:: EXERCISE ::
Will you return, word for word, only the lines from the top of the data below down to and including the one with "run(lr, (LSX, 6.02, 1.36), (LSX, 7.1, 1.36), 8, .07, .9, .0105)"?

:: SUPPLIED DATA ::
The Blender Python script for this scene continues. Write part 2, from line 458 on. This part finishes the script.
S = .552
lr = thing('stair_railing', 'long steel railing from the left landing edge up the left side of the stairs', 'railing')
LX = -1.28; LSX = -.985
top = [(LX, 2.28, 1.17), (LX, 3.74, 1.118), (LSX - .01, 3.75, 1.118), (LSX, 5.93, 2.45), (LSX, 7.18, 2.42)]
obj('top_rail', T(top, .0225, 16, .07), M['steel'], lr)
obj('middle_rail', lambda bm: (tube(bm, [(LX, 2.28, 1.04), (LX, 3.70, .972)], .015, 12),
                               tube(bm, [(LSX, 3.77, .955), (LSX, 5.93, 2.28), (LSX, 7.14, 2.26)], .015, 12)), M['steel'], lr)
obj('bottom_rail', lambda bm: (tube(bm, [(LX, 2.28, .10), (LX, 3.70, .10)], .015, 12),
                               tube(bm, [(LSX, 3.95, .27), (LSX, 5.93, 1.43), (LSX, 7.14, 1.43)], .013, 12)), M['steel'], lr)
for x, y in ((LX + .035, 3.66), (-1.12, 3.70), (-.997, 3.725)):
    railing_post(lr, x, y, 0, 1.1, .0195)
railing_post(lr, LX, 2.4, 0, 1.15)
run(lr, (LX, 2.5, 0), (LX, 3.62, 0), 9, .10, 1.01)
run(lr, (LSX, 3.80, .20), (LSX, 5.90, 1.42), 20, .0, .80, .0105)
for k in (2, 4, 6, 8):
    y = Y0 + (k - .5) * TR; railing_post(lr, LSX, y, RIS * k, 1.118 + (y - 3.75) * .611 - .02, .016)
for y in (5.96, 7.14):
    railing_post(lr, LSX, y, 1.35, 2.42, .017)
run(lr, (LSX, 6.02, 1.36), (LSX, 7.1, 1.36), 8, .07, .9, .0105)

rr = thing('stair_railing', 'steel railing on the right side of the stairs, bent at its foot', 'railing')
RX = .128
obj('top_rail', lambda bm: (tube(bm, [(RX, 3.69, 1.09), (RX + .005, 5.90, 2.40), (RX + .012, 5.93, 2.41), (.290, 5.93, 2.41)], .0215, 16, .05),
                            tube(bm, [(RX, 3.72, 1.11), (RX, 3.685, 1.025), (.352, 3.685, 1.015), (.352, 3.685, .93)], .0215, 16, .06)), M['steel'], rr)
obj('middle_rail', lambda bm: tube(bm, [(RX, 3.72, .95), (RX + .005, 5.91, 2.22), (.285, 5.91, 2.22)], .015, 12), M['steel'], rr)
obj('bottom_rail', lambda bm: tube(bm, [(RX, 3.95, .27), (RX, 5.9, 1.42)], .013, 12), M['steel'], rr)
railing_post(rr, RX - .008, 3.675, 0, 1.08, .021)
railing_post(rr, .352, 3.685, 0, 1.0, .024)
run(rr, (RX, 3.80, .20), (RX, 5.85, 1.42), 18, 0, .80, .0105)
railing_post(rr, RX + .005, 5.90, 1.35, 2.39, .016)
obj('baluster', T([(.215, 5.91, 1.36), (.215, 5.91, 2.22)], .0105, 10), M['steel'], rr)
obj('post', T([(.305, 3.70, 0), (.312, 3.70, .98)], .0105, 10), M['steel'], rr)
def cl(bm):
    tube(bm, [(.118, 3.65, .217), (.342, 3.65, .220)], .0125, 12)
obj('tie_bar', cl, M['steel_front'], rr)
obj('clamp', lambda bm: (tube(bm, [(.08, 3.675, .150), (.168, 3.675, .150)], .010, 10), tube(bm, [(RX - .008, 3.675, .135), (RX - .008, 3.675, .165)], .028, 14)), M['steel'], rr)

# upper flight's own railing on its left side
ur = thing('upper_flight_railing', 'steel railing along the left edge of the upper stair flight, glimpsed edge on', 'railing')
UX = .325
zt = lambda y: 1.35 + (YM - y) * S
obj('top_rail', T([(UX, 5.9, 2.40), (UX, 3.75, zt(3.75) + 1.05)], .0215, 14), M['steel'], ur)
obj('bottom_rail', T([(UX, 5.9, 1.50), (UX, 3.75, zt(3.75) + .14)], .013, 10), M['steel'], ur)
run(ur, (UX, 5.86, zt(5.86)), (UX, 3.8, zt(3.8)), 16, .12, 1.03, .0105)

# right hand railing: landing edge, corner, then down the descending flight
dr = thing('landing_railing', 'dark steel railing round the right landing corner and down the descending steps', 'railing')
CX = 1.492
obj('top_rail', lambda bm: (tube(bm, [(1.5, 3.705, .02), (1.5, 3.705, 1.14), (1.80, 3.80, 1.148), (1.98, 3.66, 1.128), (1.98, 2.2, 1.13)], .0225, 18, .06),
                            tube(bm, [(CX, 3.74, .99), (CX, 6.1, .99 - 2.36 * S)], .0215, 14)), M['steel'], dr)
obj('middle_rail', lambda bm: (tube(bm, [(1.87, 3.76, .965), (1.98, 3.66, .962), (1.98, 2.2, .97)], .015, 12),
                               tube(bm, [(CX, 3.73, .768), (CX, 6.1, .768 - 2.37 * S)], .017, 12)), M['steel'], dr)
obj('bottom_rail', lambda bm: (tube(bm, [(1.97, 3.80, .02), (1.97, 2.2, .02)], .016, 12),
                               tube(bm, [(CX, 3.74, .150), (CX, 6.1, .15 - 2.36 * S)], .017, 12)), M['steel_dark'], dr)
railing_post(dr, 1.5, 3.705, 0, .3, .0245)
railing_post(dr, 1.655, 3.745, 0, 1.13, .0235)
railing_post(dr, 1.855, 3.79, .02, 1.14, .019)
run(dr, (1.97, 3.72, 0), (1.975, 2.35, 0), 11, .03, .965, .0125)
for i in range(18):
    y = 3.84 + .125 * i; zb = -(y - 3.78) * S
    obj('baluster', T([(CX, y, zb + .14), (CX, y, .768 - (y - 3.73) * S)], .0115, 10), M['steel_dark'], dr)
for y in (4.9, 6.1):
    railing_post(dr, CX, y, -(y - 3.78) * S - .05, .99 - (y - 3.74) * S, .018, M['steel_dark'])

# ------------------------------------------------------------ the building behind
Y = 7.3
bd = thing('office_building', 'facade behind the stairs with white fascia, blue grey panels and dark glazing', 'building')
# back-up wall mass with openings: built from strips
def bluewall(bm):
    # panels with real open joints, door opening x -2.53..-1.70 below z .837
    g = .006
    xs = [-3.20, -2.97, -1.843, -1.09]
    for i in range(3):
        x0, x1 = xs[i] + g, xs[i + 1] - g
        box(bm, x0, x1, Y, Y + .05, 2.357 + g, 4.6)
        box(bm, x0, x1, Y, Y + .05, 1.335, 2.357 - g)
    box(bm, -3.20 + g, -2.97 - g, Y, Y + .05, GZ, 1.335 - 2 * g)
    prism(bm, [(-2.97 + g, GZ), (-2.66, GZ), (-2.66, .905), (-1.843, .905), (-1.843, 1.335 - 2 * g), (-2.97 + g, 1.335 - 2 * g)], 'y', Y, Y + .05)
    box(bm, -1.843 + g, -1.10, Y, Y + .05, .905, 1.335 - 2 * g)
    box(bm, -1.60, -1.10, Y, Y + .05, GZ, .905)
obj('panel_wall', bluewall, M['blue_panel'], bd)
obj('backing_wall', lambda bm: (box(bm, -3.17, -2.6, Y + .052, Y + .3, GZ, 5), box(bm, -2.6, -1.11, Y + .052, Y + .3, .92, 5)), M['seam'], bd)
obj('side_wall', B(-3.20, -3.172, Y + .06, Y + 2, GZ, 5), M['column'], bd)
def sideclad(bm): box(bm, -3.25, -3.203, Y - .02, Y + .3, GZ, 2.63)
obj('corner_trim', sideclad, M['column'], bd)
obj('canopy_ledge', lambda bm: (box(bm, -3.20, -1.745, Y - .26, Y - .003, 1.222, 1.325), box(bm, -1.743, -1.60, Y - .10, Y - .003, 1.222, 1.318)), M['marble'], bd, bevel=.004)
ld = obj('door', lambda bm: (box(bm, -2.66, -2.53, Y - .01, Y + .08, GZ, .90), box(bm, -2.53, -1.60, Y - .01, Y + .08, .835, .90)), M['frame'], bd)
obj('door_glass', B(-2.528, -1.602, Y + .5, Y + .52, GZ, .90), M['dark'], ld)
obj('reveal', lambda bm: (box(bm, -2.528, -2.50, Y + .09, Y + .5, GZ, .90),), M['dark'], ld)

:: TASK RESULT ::
The Blender Python script for this scene continues. Write part 2, from line 458 on. This part finishes the script.
S = .552
lr = thing('stair_railing', 'long steel railing from the left landing edge up the left side of the stairs', 'railing')
LX = -1.28; LSX = -.985
top = [(LX, 2.28, 1.17), (LX, 3.74, 1.118), (LSX - .01, 3.75, 1.118), (LSX, 5.93, 2.45), (LSX, 7.18, 2.42)]
obj('top_rail', T(top, .0225, 16, .07), M['steel'], lr)
obj('middle_rail', lambda bm: (tube(bm, [(LX, 2.28, 1.04), (LX, 3.70, .972)], .015, 12),
                               tube(bm, [(LSX, 3.77, .955), (LSX, 5.93, 2.28), (LSX, 7.14, 2.26)], .015, 12)), M['steel'], lr)
obj('bottom_rail', lambda bm: (tube(bm, [(LX, 2.28, .10), (LX, 3.70, .10)], .015, 12),
                               tube(bm, [(LSX, 3.95, .27), (LSX, 5.93, 1.43), (LSX, 7.14, 1.43)], .013, 12)), M['steel'], lr)
for x, y in ((LX + .035, 3.66), (-1.12, 3.70), (-.997, 3.725)):
    railing_post(lr, x, y, 0, 1.1, .0195)
railing_post(lr, LX, 2.4, 0, 1.15)
run(lr, (LX, 2.5, 0), (LX, 3.62, 0), 9, .10, 1.01)
run(lr, (LSX, 3.80, .20), (LSX, 5.90, 1.42), 20, .0, .80, .0105)
for k in (2, 4, 6, 8):
    y = Y0 + (k - .5) * TR; railing_post(lr, LSX, y, RIS * k, 1.118 + (y - 3.75) * .611 - .02, .016)
for y in (5.96, 7.14):
    railing_post(lr, LSX, y, 1.35, 2.42, .017)
run(lr, (LSX, 6.02, 1.36), (LSX, 7.1, 1.36), 8, .07, .9, .0105)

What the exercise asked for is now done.